Criados em boa parte no campo das Beiras, lembrávamo-nos de quando essa harmonia comunitária por lá prevalecia. Mas também estávamos conscientes de como o individualismo e facilitismo a tinham exterminado, sobretudo da década de 90 em diante.
Encantados com o subsistir dessa saudosa solidariedade, entregamo-nos a uma cavaqueira, no português familiar a todos e no crioulo badiu a que as senhoras recorriam, entre elas, sempre que uma nova observação ou piada se impunha.
Na sua companhia, contemplamos o cume bicudo a dobrar do Pico de Antónia (1394m) o ponto mais elevado da ilha, terceiro de Cabo Verde, cerne de um parque nacional homónimo.
Se bem que, neste caso, o homónimo tem que se lhe diga. Quando mais investigamos mais constatamos o quanto divergiu o nome do zénite de Santiago.

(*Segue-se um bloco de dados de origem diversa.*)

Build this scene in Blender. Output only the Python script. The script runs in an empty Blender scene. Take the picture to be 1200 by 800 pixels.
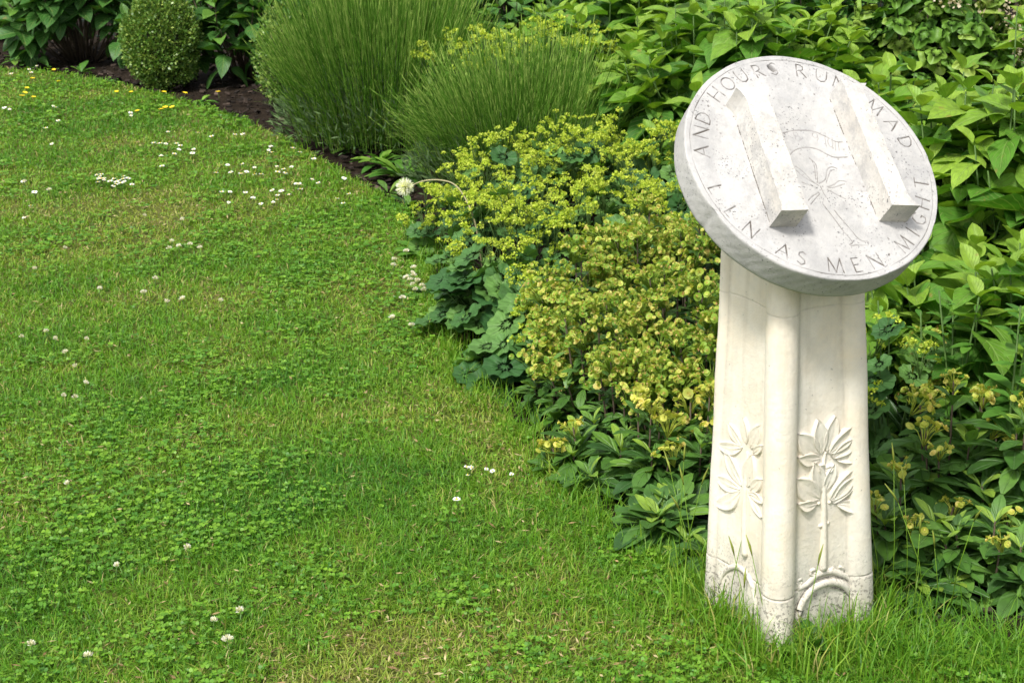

O Contexto Histórico e Semântico Instável do Tecto de Santiago
Fontes supostamente credíveis explicam que, desde cedo, o monte foi tratado por Piku D’Antoni por ter sido uma das primeiras elevações de Cabo Verde registadas pelo navegador genovês António da Noli, ao serviço do Infante Dom Henrique.
Ao longo do tempo, foi referido em documentos e até em letras do cancioneiro popular cabo-verdiano. Nuns, surge como de António. Noutros, no feminino.
Algures no decorrer da história de Santiago e do respectivo tratamento vernacular, o povo terá mudado o género do seu descobridor. Rodeados de mulheres santiaguenses, anuímos.
Gilda, uma delas, está atrasada, a mais de uma hora e meia a pé de São Jorge dos Órgãos, a vila a que nos convinha regressar. Damos-lhe boleia, descemos a montanha à conversa e entregamo-la à sua vida.
Logo, subimos a um tal de Miradouro de Tancon. Debruçados sobre o seu parapeito generoso, voltamos a admirar o Pico de António e os vizinhos, agora, de oeste para leste, frontais e, como tal, mais definidos e destacados.
Com o deslumbre renovado, retomamos o caminho. Chã de Vaca fica para trás. Alternamos entre os municípios de São Lourenço dos Órgãos e o contíguo de São Salvador do Mundo quando um monumento natural de Santiago reclama um desvio às profundezas de Leitãozinho.
Pé di Polón: em Busca da Maior Árvore de Santiago
Descemos a vertente imediata. Sobre a oposta, encontramos o colosso vegetal que buscávamos, o Pé de Polião, em crioulo, Pé di Polón, um embondeiro ou sumaúma (Ceiba pentandra) endémico celebrado como a árvore suprema de Cabo Verde e uma das mais antigas.
Nessa altura, já com alguma folhagem, a árvore-da-lã pendia sobre o talvegue. Sustinham-na raízes colossais que ondulavam vertente abaixo, sedentas dos lençóis freáticos que a curta época das chuvas de Santiago desdobrava.
Ermo à chegada, o lugar depressa nos revela a sua vida.
Dois jovens da zona percorrem um trilho no sopé da árvore, carregados com sacas a transbordar de um qualquer grão, como se não bastasse, um deles a puxar por um grande bode preso a uma corda.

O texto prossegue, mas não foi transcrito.